**Stated exercise**
Restate the span of lines that starts with the line containing "Reconstruct this image" and ends with the line containing "random.seed(7)", word for word, including both, with nothing else.

Scripts that build scenes
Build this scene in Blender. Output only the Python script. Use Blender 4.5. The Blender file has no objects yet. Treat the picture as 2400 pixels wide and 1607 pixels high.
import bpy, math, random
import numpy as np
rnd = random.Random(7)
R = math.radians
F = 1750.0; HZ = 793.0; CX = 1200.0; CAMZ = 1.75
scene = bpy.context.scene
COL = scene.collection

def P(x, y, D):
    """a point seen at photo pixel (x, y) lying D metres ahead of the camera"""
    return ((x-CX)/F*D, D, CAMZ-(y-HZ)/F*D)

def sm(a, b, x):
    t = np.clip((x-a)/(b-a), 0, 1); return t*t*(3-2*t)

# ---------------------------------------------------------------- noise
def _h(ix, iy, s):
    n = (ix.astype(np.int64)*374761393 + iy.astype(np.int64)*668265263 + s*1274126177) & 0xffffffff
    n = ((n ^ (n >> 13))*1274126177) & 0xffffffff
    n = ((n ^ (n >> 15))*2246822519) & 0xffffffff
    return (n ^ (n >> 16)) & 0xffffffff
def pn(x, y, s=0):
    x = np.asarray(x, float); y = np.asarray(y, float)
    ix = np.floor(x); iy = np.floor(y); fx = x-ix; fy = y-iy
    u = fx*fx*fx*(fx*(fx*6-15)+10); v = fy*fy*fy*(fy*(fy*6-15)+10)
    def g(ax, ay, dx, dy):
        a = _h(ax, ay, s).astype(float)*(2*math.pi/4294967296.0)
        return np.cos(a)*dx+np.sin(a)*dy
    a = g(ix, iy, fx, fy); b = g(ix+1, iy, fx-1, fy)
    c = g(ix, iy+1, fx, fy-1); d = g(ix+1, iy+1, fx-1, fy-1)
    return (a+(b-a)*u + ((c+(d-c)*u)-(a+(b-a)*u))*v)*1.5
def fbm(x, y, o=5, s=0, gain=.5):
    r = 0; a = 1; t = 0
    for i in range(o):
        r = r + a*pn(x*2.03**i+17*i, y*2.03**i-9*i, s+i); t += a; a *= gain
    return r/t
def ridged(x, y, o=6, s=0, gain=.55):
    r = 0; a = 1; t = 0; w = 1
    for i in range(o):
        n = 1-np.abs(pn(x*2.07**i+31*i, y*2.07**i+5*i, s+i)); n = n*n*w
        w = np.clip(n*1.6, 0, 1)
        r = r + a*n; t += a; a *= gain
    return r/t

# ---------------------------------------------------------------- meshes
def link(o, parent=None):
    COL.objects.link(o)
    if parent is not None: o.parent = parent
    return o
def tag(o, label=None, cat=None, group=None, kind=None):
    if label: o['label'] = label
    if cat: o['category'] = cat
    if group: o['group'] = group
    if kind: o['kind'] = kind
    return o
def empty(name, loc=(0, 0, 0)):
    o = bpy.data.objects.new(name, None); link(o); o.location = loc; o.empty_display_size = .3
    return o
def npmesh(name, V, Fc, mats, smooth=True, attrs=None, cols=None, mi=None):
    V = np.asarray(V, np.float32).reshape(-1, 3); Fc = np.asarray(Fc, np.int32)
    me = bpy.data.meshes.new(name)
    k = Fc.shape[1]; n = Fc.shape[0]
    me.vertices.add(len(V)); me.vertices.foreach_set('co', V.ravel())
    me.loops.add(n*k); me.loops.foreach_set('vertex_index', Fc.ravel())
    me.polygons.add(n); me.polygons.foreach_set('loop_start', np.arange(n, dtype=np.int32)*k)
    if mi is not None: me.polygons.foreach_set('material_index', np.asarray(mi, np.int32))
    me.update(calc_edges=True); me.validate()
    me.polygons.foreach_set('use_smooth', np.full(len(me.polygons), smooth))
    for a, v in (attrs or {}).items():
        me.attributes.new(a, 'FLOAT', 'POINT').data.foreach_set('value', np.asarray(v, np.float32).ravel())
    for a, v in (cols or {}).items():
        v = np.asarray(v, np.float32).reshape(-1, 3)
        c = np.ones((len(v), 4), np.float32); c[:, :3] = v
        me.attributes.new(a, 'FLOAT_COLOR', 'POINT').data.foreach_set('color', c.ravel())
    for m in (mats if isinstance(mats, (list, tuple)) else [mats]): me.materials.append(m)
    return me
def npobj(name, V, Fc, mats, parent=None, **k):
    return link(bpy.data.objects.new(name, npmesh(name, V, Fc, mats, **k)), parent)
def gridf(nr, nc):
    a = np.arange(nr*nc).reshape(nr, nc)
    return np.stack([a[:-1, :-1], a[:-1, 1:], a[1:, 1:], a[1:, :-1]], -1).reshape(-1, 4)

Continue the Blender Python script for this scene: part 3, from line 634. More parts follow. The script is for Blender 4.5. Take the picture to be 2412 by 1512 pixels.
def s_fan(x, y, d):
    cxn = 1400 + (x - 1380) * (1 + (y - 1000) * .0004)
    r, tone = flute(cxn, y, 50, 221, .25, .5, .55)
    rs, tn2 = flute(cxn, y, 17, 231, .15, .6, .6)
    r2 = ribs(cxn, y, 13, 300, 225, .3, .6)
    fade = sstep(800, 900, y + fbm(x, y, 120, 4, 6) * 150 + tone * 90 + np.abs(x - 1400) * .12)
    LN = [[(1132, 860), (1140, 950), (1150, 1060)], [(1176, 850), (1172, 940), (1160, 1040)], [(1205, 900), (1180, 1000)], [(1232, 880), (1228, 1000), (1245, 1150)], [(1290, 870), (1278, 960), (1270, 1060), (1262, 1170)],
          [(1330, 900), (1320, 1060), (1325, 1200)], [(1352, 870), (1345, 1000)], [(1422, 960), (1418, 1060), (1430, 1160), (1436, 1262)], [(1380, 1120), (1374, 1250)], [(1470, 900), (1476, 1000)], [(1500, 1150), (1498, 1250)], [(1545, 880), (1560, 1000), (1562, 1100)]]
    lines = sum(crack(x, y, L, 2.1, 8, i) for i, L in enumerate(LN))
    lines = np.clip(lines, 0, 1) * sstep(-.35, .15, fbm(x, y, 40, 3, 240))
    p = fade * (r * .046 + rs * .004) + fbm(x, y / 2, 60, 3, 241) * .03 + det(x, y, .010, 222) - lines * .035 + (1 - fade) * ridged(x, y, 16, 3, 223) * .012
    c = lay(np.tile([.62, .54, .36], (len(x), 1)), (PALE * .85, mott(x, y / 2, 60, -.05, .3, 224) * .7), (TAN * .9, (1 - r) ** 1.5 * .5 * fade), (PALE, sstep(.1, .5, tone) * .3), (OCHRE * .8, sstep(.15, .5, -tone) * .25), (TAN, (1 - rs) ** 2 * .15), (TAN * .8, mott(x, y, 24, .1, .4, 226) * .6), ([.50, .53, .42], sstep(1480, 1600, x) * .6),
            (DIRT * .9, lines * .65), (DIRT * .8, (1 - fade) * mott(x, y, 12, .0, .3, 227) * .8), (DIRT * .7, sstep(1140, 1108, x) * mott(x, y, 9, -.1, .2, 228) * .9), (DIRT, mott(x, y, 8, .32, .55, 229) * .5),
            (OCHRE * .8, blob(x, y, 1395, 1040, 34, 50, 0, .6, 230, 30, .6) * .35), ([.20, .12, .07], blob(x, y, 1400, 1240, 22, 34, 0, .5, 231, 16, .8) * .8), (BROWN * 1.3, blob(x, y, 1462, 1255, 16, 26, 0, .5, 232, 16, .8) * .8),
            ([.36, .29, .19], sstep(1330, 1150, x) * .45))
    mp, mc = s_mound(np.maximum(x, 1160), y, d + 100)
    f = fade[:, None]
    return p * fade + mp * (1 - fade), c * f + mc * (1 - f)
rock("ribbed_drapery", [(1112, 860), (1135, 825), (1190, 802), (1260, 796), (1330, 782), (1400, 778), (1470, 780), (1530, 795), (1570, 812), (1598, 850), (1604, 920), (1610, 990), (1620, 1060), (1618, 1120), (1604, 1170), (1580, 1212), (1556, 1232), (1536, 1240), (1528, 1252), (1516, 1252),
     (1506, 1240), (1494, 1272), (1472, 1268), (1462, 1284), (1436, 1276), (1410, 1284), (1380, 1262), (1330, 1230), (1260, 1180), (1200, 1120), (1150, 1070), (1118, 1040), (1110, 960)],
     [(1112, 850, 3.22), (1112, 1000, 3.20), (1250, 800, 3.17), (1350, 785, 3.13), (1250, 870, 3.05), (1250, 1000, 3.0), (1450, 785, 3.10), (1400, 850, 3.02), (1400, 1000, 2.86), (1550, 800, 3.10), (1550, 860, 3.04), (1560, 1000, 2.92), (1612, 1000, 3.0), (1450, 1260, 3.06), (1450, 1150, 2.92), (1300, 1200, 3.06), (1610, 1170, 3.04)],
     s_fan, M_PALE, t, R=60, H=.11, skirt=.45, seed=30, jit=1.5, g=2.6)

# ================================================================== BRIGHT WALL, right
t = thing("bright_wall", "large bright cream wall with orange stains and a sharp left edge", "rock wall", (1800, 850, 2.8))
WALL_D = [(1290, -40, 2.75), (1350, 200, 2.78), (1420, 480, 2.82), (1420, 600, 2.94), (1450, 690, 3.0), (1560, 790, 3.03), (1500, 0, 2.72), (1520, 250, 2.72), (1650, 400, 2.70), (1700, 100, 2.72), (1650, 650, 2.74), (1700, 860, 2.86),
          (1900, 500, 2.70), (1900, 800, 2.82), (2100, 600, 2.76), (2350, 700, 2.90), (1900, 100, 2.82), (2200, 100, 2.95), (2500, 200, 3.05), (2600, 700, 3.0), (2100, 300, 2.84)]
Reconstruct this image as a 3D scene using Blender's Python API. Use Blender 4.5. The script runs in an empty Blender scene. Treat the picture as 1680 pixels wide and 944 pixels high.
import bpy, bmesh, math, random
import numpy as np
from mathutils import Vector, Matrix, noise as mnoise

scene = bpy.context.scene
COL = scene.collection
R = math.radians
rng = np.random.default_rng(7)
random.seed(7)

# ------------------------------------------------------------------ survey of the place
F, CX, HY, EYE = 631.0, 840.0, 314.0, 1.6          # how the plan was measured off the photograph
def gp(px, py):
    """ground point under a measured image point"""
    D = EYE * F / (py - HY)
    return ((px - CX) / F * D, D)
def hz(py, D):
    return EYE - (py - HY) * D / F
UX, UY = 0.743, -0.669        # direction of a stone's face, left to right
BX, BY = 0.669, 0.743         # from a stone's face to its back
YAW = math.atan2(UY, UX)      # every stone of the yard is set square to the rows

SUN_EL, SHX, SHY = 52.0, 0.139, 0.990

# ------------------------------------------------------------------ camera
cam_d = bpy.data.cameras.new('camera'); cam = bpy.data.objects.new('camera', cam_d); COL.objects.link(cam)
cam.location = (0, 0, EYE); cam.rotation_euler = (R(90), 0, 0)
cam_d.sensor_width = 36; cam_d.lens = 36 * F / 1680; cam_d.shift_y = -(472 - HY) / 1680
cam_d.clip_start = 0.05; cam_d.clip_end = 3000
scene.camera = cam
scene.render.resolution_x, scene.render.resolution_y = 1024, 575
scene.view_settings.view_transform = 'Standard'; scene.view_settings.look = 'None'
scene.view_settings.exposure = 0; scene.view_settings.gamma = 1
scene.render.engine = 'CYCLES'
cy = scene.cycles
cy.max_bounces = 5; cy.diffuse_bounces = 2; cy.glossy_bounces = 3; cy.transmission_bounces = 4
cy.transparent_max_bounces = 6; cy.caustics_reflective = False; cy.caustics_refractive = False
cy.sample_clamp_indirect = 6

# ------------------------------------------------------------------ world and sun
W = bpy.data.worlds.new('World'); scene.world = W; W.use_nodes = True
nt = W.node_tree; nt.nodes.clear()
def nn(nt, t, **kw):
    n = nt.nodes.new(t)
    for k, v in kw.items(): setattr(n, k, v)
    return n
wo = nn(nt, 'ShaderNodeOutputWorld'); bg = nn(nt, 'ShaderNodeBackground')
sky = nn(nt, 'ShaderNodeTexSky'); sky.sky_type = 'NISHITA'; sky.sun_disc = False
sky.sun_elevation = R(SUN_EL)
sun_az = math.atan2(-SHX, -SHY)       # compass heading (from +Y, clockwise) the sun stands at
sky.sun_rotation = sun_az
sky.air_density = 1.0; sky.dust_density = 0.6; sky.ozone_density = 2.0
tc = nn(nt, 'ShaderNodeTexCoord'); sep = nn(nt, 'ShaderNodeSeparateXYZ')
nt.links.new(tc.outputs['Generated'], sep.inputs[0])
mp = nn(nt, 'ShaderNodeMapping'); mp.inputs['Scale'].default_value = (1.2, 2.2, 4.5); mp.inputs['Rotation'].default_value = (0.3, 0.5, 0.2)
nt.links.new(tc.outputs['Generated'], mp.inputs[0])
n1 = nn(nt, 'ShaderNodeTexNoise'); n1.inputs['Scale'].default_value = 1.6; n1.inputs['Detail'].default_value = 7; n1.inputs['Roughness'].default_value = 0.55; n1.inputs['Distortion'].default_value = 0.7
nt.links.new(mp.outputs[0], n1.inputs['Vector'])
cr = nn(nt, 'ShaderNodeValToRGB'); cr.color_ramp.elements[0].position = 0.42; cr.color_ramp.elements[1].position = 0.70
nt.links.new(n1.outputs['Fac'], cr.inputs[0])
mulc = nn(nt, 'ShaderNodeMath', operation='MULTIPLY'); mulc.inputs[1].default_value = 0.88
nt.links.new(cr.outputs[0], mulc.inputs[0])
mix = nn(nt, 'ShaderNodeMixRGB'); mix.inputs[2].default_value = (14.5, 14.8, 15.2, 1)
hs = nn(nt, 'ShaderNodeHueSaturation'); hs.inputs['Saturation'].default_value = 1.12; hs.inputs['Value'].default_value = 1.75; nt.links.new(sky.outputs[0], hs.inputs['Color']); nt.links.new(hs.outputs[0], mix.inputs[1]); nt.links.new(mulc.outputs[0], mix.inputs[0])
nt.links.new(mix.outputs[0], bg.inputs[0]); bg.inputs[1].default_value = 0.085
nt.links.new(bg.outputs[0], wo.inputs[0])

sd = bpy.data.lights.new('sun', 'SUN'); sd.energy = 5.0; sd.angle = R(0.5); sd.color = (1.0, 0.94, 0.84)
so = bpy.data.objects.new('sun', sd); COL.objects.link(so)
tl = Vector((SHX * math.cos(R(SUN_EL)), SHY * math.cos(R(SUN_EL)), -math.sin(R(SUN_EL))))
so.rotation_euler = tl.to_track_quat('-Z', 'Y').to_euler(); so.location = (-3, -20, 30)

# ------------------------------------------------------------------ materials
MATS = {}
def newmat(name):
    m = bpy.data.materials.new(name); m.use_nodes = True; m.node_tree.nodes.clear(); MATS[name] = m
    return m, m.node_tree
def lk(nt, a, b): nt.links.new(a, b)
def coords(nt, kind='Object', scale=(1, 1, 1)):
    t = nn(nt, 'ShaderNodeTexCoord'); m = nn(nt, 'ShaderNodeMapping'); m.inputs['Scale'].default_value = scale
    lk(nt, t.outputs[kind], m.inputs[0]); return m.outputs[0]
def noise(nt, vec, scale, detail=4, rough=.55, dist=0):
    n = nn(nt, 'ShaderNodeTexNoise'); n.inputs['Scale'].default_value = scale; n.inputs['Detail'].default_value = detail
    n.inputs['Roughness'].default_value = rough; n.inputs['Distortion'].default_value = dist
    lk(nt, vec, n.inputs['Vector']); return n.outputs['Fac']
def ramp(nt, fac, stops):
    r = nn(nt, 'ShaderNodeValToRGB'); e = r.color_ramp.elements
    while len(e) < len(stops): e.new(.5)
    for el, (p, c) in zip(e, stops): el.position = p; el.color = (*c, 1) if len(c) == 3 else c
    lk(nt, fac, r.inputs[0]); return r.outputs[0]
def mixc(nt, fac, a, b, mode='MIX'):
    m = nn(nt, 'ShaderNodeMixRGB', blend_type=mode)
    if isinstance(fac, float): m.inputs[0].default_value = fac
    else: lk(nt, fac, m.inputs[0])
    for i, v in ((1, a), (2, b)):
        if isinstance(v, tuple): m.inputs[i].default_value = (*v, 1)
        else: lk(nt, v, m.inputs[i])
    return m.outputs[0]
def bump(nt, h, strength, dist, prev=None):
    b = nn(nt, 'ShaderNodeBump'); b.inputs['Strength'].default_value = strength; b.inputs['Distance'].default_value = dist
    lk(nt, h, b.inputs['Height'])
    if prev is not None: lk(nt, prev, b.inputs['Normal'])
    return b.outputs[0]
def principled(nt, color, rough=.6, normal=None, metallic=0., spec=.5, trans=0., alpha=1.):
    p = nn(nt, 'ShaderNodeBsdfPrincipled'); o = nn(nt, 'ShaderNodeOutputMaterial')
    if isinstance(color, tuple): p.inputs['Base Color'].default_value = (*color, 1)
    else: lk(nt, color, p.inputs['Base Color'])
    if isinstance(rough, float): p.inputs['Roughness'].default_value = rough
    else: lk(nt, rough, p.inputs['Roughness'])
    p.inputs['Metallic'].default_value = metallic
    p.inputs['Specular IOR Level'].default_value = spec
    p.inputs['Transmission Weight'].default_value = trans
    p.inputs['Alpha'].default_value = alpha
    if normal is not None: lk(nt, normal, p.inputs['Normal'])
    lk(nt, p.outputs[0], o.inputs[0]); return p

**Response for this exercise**
Reconstruct this image as a 3D scene using Blender's Python API. Use Blender 4.5. The script runs in an empty Blender scene. Treat the picture as 1680 pixels wide and 944 pixels high.
import bpy, bmesh, math, random
import numpy as np
from mathutils import Vector, Matrix, noise as mnoise

scene = bpy.context.scene
COL = scene.collection
R = math.radians
rng = np.random.default_rng(7)
random.seed(7)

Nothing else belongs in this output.